- What you are asked to do
Reproduce all of the data that follows, character for character.

--- start ---

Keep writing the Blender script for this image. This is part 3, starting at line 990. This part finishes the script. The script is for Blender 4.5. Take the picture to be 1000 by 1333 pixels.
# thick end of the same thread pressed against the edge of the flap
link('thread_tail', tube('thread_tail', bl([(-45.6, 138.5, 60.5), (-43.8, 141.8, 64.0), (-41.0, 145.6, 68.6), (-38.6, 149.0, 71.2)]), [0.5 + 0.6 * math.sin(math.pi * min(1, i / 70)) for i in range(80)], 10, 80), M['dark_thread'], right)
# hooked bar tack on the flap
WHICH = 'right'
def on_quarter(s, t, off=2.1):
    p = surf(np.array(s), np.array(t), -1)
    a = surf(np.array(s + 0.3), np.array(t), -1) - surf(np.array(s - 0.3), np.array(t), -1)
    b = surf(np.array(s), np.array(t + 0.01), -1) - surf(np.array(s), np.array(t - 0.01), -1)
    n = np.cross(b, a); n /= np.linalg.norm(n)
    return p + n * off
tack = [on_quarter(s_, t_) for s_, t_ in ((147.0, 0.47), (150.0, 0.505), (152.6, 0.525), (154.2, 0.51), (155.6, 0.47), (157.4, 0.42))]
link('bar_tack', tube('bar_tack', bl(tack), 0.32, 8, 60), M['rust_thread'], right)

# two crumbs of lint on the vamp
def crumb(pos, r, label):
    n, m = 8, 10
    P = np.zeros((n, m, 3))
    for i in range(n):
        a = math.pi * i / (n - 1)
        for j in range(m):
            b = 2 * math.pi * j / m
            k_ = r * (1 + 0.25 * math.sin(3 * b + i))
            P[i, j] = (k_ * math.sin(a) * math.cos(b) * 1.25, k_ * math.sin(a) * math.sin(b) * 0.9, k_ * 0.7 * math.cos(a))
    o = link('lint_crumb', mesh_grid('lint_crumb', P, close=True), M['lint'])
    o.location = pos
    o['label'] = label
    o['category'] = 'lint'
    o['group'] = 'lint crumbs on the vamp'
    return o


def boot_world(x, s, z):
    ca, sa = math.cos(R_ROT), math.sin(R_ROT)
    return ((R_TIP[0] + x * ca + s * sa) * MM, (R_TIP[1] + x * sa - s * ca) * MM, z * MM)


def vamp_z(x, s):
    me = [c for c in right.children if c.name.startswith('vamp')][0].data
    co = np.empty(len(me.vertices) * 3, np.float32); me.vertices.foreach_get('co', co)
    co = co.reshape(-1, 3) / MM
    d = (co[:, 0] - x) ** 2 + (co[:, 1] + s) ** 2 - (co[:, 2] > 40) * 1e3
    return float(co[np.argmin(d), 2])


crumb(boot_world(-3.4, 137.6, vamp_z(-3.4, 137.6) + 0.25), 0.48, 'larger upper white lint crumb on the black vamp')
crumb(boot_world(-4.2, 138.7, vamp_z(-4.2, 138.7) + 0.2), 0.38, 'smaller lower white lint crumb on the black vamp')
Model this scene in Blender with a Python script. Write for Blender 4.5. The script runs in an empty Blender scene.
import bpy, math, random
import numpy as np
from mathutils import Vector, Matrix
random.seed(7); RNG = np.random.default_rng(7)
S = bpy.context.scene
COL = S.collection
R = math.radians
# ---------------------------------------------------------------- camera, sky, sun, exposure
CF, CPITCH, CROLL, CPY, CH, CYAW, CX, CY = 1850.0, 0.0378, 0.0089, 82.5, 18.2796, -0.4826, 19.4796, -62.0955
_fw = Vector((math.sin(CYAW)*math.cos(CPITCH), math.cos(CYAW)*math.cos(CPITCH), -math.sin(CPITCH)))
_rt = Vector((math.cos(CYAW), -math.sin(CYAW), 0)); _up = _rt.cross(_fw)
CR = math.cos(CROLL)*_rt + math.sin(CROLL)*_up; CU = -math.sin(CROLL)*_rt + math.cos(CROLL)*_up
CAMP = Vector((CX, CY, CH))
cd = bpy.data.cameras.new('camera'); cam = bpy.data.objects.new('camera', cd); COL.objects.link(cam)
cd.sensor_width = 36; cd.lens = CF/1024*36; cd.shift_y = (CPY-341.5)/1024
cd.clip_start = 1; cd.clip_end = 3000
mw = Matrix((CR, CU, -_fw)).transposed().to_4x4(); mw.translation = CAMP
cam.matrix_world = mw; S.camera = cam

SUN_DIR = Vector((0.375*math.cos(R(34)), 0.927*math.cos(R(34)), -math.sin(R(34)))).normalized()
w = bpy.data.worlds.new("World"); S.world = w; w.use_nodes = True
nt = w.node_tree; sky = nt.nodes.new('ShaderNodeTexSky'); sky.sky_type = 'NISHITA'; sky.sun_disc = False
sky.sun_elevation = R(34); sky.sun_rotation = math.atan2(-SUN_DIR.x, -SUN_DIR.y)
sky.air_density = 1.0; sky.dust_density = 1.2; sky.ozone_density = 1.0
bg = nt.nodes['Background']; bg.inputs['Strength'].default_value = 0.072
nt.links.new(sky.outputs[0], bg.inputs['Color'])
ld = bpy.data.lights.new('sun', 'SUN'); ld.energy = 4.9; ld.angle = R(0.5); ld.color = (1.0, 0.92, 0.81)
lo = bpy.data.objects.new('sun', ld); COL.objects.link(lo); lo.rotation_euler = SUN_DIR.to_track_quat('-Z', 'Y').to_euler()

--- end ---

- Expected answer
Keep writing the Blender script for this image. This is part 3, starting at line 990. This part finishes the script. The script is for Blender 4.5. Take the picture to be 1000 by 1333 pixels.
# thick end of the same thread pressed against the edge of the flap
link('thread_tail', tube('thread_tail', bl([(-45.6, 138.5, 60.5), (-43.8, 141.8, 64.0), (-41.0, 145.6, 68.6), (-38.6, 149.0, 71.2)]), [0.5 + 0.6 * math.sin(math.pi * min(1, i / 70)) for i in range(80)], 10, 80), M['dark_thread'], right)
# hooked bar tack on the flap
WHICH = 'right'
def on_quarter(s, t, off=2.1):
    p = surf(np.array(s), np.array(t), -1)
    a = surf(np.array(s + 0.3), np.array(t), -1) - surf(np.array(s - 0.3), np.array(t), -1)
    b = surf(np.array(s), np.array(t + 0.01), -1) - surf(np.array(s), np.array(t - 0.01), -1)
    n = np.cross(b, a); n /= np.linalg.norm(n)
    return p + n * off
tack = [on_quarter(s_, t_) for s_, t_ in ((147.0, 0.47), (150.0, 0.505), (152.6, 0.525), (154.2, 0.51), (155.6, 0.47), (157.4, 0.42))]
link('bar_tack', tube('bar_tack', bl(tack), 0.32, 8, 60), M['rust_thread'], right)

# two crumbs of lint on the vamp
def crumb(pos, r, label):
    n, m = 8, 10
    P = np.zeros((n, m, 3))
    for i in range(n):
        a = math.pi * i / (n - 1)
        for j in range(m):
            b = 2 * math.pi * j / m
            k_ = r * (1 + 0.25 * math.sin(3 * b + i))
            P[i, j] = (k_ * math.sin(a) * math.cos(b) * 1.25, k_ * math.sin(a) * math.sin(b) * 0.9, k_ * 0.7 * math.cos(a))
    o = link('lint_crumb', mesh_grid('lint_crumb', P, close=True), M['lint'])
    o.location = pos
    o['label'] = label
    o['category'] = 'lint'
    o['group'] = 'lint crumbs on the vamp'
    return o


def boot_world(x, s, z):
    ca, sa = math.cos(R_ROT), math.sin(R_ROT)
    return ((R_TIP[0] + x * ca + s * sa) * MM, (R_TIP[1] + x * sa - s * ca) * MM, z * MM)


def vamp_z(x, s):
    me = [c for c in right.children if c.name.startswith('vamp')][0].data
    co = np.empty(len(me.vertices) * 3, np.float32); me.vertices.foreach_get('co', co)
    co = co.reshape(-1, 3) / MM
    d = (co[:, 0] - x) ** 2 + (co[:, 1] + s) ** 2 - (co[:, 2] > 40) * 1e3
    return float(co[np.argmin(d), 2])


crumb(boot_world(-3.4, 137.6, vamp_z(-3.4, 137.6) + 0.25), 0.48, 'larger upper white lint crumb on the black vamp')
crumb(boot_world(-4.2, 138.7, vamp_z(-4.2, 138.7) + 0.2), 0.38, 'smaller lower white lint crumb on the black vamp')
Model this scene in Blender with a Python script. Write for Blender 4.5. The script runs in an empty Blender scene.
import bpy, math, random
import numpy as np
from mathutils import Vector, Matrix
random.seed(7); RNG = np.random.default_rng(7)
S = bpy.context.scene
COL = S.collection
R = math.radians
# ---------------------------------------------------------------- camera, sky, sun, exposure
CF, CPITCH, CROLL, CPY, CH, CYAW, CX, CY = 1850.0, 0.0378, 0.0089, 82.5, 18.2796, -0.4826, 19.4796, -62.0955
_fw = Vector((math.sin(CYAW)*math.cos(CPITCH), math.cos(CYAW)*math.cos(CPITCH), -math.sin(CPITCH)))
_rt = Vector((math.cos(CYAW), -math.sin(CYAW), 0)); _up = _rt.cross(_fw)
CR = math.cos(CROLL)*_rt + math.sin(CROLL)*_up; CU = -math.sin(CROLL)*_rt + math.cos(CROLL)*_up
CAMP = Vector((CX, CY, CH))
cd = bpy.data.cameras.new('camera'); cam = bpy.data.objects.new('camera', cd); COL.objects.link(cam)
cd.sensor_width = 36; cd.lens = CF/1024*36; cd.shift_y = (CPY-341.5)/1024
cd.clip_start = 1; cd.clip_end = 3000
mw = Matrix((CR, CU, -_fw)).transposed().to_4x4(); mw.translation = CAMP
cam.matrix_world = mw; S.camera = cam

SUN_DIR = Vector((0.375*math.cos(R(34)), 0.927*math.cos(R(34)), -math.sin(R(34)))).normalized()
w = bpy.data.worlds.new("World"); S.world = w; w.use_nodes = True
nt = w.node_tree; sky = nt.nodes.new('ShaderNodeTexSky'); sky.sky_type = 'NISHITA'; sky.sun_disc = False
sky.sun_elevation = R(34); sky.sun_rotation = math.atan2(-SUN_DIR.x, -SUN_DIR.y)
sky.air_density = 1.0; sky.dust_density = 1.2; sky.ozone_density = 1.0
bg = nt.nodes['Background']; bg.inputs['Strength'].default_value = 0.072
nt.links.new(sky.outputs[0], bg.inputs['Color'])
ld = bpy.data.lights.new('sun', 'SUN'); ld.energy = 4.9; ld.angle = R(0.5); ld.color = (1.0, 0.92, 0.81)
lo = bpy.data.objects.new('sun', ld); COL.objects.link(lo); lo.rotation_euler = SUN_DIR.to_track_quat('-Z', 'Y').to_euler()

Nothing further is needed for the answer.